I couldn’t believe as I read that if I had been a juror on the case involved in ‘Fahner’ I too would have let a man off the murder of his wife and what of the man who dismembered his girlfriends “client” in ‘Bliss’. Was I not pleased the old man defended himself in ‘Self-Defence’? These are not cut and dry cases, they are also not all ones where you feel for the criminal. In ‘Summertime’, ‘Green’ ‘Tanata’s Tea Bowl’ and ‘Love’ I was horrified that people had walked free, it makes you think who might be walking down the street with you – be warned, yet fascinated how they did.

After finishing the book I went and did some research into the author and was amazed to discover in a review of ‘Crime’ in The New York Times that “his grandfather, Baldur von Schirach, head of the Hitler Youth for most of the 1930s and later the wartime governor of Vienna, was convicted of crimes against humanity at Nuremberg. Perhaps influenced by his family history, the younger von Schirach became a criminal defence lawyer, and in the mid-’90s sprang into the national consciousness by defending Günter Schabowski, a senior East German official, against charges of complicity in the shoot-to-kill policy along the Berlin Wall.” It seems that the theme of guilt and what makes us guilty is very much at the heart of this novel, and reading the authors background I know why.

With this in mind I was more surprised by the slight flaw in the collection for me. I never quite bonded with the narrator, and Von Schirach is in the trade which makes it so real but he never fills the stories with legal jargon, or the people he created. They read like fascinating cases, not really fully fleshed short stories. Oddly they still worked and I was mesmerised throughout. I don’t think it was down to the translation (from German by Carol Brown Janeway who translated ‘The Reader’ wonderfully) but was actually a stylized decision. It gives you distance and the lack of emotion means you put yourself in the defence lawyer’s place, clever and effective I agree but also slightly cold. There were two exceptions though and in both ‘The Cello’ and ‘The Ethiopian’ I found myself incredibly moved by the people, cases and circumstances in both tales. ‘The Ethiopian’ is the most hard hitting, emotional and yet hopeful, and ends the collection very well.
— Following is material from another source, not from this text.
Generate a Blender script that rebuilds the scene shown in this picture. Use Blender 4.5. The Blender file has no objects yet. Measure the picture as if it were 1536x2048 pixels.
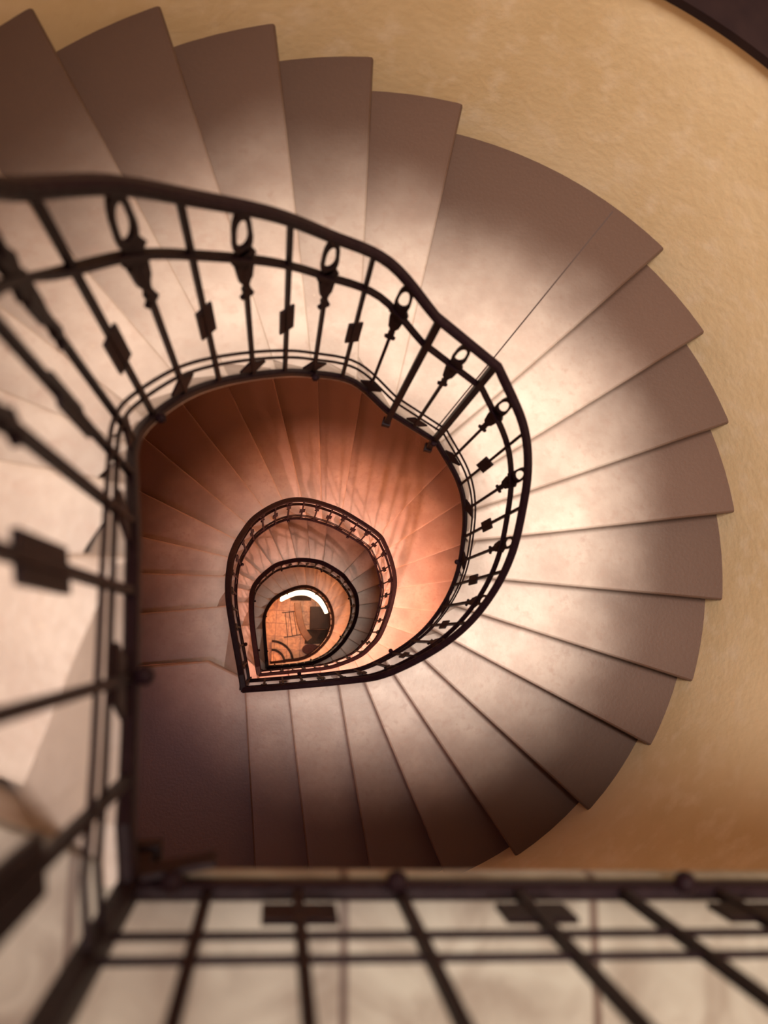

Overall ‘Crime’ is a great collection of tales. It might not be the most literary book of the year, but it is one of the cleverest that I have come across this year. It makes you think that really we can never judge a crime we read about in the papers unless we know the full facts, it looks at what makes humans guilty and what are extenuating circumstances, it will make you question your morals and who on earth you sit next to on the bus – be warned! I am very much looking forward to his next collection due next year, and hope he is working on something longer for the future too. I am also left wanting to know where the line between Von Schirach’s experience and telling a story lies, though maybe it would freak me out even more if I did.